The eminent historian and public intellectual Niall Ferguson looked at what happened in Paris and somehow saw Rome. In his column for the Sunday Times of London, he conjured up Edward Gibbon, who wrote of the decline and fall of the Roman Empire. Gibbon said Rome fell to barbarians who “extended the promiscuous massacre to the feeble, the innocent and the helpless” — pretty much, Ferguson says, what “we witnessed in Paris on Friday night.”
Ferguson is the author of many books on economics and history and is affiliated with all the usual prestigious institutions (Harvard, Stanford, etc.). In addition, he has been anointed by Henry Kissinger as his chosen biographer. We are not talking Donald Trump here.

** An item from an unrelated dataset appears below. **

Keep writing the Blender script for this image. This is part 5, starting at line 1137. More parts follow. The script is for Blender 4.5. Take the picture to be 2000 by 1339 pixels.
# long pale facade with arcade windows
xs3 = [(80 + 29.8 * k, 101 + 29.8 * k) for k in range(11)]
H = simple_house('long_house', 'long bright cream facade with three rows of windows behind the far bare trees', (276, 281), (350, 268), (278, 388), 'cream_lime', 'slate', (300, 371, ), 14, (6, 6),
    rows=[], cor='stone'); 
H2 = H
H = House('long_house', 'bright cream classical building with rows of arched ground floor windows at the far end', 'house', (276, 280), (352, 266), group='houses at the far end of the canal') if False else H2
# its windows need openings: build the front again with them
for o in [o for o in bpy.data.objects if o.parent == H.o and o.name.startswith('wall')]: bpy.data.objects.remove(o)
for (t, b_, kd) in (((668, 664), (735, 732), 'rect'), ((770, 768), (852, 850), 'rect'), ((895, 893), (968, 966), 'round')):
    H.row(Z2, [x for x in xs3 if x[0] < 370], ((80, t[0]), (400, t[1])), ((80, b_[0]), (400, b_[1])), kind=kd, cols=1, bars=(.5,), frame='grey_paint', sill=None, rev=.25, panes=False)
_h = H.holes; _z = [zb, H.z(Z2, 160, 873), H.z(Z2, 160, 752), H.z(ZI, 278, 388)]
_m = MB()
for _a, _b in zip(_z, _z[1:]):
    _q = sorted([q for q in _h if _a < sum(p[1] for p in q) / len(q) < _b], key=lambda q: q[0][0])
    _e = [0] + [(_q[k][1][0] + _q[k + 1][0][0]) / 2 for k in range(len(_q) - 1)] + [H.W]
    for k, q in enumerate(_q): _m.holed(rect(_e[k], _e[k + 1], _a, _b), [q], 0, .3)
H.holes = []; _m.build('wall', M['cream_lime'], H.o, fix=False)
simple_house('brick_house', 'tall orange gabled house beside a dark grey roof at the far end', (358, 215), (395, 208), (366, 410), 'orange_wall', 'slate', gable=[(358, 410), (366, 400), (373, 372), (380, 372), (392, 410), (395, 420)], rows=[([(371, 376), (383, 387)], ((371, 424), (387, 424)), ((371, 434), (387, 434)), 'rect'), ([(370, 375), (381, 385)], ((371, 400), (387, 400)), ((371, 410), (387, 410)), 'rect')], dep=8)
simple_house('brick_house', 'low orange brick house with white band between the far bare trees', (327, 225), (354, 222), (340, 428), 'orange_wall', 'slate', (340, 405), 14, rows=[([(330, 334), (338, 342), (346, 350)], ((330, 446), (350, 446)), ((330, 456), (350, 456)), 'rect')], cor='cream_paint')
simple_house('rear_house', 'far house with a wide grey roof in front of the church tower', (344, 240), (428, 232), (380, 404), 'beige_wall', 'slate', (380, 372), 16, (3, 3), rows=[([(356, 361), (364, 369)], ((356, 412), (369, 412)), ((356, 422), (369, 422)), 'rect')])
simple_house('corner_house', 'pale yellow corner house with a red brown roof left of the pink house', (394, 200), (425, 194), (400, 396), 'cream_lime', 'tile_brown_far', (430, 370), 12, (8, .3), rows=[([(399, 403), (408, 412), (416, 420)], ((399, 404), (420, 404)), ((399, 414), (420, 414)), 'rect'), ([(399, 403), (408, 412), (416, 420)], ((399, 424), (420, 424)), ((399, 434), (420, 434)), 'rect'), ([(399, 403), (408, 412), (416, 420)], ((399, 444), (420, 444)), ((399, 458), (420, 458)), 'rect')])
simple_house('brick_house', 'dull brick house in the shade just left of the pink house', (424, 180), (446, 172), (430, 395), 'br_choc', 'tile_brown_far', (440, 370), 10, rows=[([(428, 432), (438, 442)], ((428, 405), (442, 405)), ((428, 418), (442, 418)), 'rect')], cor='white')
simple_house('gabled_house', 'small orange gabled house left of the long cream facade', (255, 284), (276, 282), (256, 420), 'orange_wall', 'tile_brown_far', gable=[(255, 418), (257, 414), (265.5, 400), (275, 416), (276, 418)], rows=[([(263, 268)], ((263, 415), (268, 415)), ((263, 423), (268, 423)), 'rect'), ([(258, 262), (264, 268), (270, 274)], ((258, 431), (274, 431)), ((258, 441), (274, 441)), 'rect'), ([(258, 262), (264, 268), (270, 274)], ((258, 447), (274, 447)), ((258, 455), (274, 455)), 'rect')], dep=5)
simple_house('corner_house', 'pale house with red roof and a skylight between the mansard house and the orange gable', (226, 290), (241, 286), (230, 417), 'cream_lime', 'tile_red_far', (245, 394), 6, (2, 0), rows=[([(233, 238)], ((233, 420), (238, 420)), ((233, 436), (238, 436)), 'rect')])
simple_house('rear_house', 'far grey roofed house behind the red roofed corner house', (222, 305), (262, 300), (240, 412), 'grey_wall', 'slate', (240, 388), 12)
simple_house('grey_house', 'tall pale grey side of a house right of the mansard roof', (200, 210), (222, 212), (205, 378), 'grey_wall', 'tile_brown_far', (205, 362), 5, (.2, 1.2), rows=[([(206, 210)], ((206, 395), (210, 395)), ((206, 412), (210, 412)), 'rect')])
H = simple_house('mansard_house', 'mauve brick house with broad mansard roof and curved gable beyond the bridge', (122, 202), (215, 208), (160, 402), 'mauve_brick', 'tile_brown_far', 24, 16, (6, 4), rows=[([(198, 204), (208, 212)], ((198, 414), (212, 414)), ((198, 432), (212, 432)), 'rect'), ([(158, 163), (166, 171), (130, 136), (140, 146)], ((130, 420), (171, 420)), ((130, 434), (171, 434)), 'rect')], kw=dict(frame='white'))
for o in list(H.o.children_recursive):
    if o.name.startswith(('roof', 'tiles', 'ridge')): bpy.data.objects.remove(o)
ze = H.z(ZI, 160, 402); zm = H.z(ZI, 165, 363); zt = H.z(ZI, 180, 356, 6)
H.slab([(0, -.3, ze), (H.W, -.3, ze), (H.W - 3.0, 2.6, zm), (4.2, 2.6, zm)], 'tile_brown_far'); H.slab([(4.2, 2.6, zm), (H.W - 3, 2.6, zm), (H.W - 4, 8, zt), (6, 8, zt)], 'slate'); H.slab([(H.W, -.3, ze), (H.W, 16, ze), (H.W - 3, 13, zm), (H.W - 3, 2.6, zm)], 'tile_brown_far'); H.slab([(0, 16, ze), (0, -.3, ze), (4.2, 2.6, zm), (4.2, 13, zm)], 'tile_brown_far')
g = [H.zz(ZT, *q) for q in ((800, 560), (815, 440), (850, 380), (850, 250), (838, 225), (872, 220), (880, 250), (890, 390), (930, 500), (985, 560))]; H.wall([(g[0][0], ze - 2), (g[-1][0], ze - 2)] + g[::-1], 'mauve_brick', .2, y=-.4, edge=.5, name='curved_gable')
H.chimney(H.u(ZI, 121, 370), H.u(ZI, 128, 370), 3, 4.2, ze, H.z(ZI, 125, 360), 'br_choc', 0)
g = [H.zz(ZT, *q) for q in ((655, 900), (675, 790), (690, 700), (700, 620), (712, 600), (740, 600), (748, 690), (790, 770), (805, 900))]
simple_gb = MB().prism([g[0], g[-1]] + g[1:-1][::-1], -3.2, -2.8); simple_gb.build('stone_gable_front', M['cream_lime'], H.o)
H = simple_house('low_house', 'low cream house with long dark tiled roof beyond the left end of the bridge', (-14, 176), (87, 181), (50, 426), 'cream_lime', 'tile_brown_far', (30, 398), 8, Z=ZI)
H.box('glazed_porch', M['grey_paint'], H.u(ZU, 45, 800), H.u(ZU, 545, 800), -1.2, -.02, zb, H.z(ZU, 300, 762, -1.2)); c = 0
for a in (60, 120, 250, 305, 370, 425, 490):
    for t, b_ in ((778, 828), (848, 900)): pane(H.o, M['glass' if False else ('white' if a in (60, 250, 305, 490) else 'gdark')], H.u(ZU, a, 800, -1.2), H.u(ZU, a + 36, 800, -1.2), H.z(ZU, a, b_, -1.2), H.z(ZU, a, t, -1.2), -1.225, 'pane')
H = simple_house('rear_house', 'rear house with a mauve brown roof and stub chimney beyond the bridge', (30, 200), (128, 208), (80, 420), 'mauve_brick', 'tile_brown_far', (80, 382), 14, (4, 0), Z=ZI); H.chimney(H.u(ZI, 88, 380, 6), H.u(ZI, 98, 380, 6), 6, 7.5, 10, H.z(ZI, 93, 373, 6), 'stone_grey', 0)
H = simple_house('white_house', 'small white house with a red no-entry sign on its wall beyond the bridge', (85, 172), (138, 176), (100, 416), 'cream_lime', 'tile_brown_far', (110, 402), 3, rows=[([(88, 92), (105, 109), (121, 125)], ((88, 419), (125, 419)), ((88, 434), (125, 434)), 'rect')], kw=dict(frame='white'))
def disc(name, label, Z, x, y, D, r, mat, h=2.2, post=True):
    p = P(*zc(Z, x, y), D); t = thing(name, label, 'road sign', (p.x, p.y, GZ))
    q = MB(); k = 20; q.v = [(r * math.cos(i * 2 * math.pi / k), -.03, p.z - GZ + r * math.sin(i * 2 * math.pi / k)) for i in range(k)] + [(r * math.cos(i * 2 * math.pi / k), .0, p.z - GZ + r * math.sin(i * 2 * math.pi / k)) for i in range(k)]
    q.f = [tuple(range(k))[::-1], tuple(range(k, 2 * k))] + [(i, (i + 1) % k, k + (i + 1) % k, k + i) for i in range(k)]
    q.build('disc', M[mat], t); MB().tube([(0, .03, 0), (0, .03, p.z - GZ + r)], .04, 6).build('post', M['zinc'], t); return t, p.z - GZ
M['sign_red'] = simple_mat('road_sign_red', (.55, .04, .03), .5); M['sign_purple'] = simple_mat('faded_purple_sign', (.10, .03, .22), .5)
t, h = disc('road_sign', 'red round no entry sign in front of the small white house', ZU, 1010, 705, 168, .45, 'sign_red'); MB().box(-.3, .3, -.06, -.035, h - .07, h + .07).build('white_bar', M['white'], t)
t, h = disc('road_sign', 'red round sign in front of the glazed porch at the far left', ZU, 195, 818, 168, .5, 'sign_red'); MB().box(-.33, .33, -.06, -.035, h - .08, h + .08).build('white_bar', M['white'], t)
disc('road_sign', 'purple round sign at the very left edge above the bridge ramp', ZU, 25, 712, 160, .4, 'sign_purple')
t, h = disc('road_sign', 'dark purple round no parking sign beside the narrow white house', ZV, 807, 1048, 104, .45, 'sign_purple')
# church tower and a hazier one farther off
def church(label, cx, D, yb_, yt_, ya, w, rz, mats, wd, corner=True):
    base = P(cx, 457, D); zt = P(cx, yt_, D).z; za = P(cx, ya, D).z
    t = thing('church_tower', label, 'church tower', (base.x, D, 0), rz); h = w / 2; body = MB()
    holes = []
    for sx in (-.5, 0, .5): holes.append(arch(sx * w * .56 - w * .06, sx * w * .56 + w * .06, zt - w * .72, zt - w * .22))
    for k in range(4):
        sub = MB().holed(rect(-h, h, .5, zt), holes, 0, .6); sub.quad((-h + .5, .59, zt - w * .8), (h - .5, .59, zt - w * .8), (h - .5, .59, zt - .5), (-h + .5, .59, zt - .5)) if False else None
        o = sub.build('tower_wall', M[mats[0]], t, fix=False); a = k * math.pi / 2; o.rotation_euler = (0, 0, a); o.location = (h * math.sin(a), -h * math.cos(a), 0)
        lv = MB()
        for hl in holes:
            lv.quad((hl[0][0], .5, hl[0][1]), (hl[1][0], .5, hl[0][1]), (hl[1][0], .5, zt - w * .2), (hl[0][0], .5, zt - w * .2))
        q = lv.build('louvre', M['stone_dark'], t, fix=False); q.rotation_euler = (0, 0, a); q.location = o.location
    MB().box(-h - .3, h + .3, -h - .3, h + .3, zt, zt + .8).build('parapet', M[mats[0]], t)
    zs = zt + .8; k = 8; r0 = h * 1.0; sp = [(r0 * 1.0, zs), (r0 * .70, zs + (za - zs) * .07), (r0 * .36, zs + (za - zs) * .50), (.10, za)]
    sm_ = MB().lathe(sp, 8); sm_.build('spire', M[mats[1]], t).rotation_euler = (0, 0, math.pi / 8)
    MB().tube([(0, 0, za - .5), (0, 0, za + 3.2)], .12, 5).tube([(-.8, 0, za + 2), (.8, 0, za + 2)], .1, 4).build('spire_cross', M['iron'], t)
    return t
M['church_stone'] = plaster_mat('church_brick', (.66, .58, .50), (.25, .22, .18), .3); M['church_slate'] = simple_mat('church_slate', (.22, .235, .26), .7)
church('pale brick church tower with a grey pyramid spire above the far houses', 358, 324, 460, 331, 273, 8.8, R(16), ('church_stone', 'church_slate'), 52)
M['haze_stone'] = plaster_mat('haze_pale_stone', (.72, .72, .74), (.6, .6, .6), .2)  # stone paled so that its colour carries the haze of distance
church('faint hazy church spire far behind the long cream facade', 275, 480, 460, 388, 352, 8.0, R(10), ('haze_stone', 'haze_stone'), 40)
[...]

Yet Ferguson’s language in his column approaches Trump’s. Ferguson castigates Europe for being weak and spineless. “It has grown decadent in its shopping malls and sports stadiums,” he wrote. “At the same time, it has opened its gates to outsiders who have coveted its wealth without renouncing their ancestral faith.” Heinrich Heine, an ex-Jew, once wrote that conversion to Christianity was “the ticket of admission to European culture.” Is it now necessary to get into a mall?
To be sure, Ferguson makes the obligatory bow to tolerance. “It is also true that the overwhelming majority of Muslims in Europe are not violent,” he says. But his words give intellectual heft to what is suddenly an explosion of anti-Muslim sentiment in both Europe and the United States. In America, Republicans have exploited the Paris massacres to warn about a wave of Syrian refugees heading our way, their numbers inflated by Trump from an anticipated 10,000 to 250,000. Whatever the number, Jeb Bush would give priority to Syrian Christians.
The governors of several states vow they will accept no more Syrian refugees. Predictably, some GOP candidates have raised the possibility of terrorists slipping into the refugee stream. They inadvertently echo the American politicians of the 1930s and 1940s who wanted to keep refugees from Nazi Germany out of this country, asserting that there were communists among them.